"""

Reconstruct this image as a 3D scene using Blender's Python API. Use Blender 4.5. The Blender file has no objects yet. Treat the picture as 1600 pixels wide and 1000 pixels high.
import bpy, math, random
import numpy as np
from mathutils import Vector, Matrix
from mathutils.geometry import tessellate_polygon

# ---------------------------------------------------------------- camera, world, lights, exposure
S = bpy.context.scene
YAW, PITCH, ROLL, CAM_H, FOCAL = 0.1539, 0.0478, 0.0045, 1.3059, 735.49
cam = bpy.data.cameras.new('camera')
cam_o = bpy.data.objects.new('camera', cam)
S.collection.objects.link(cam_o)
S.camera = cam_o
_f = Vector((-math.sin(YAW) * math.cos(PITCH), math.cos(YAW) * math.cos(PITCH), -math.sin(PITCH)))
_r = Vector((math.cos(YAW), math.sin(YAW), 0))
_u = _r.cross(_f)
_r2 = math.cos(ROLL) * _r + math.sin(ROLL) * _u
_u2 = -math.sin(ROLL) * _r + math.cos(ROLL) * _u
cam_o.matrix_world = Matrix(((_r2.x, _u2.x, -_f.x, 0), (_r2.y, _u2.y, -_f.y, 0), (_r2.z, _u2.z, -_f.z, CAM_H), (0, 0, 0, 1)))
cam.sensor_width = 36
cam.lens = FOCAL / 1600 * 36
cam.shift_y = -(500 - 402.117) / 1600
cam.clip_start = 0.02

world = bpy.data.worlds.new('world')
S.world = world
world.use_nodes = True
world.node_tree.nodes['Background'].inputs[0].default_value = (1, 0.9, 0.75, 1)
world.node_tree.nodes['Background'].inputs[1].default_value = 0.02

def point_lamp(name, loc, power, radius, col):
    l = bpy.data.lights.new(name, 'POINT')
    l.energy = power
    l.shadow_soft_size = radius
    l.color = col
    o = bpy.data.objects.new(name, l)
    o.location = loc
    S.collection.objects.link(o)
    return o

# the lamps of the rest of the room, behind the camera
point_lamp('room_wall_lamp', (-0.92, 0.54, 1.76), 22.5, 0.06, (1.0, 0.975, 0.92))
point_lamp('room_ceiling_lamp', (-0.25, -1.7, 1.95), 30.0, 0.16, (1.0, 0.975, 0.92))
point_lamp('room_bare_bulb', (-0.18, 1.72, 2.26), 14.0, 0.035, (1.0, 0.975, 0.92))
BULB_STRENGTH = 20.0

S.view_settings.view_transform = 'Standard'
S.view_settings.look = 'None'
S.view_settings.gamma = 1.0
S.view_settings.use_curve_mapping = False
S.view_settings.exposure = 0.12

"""

Out of the material above, select every line that holds the string "objects".

Reconstruct this image as a 3D scene using Blender's Python API. Use Blender 4.5. The Blender file has no objects yet. Treat the picture as 1600 pixels wide and 1000 pixels high.
cam_o = bpy.data.objects.new('camera', cam)
S.collection.objects.link(cam_o)
    o = bpy.data.objects.new(name, l)
    S.collection.objects.link(o)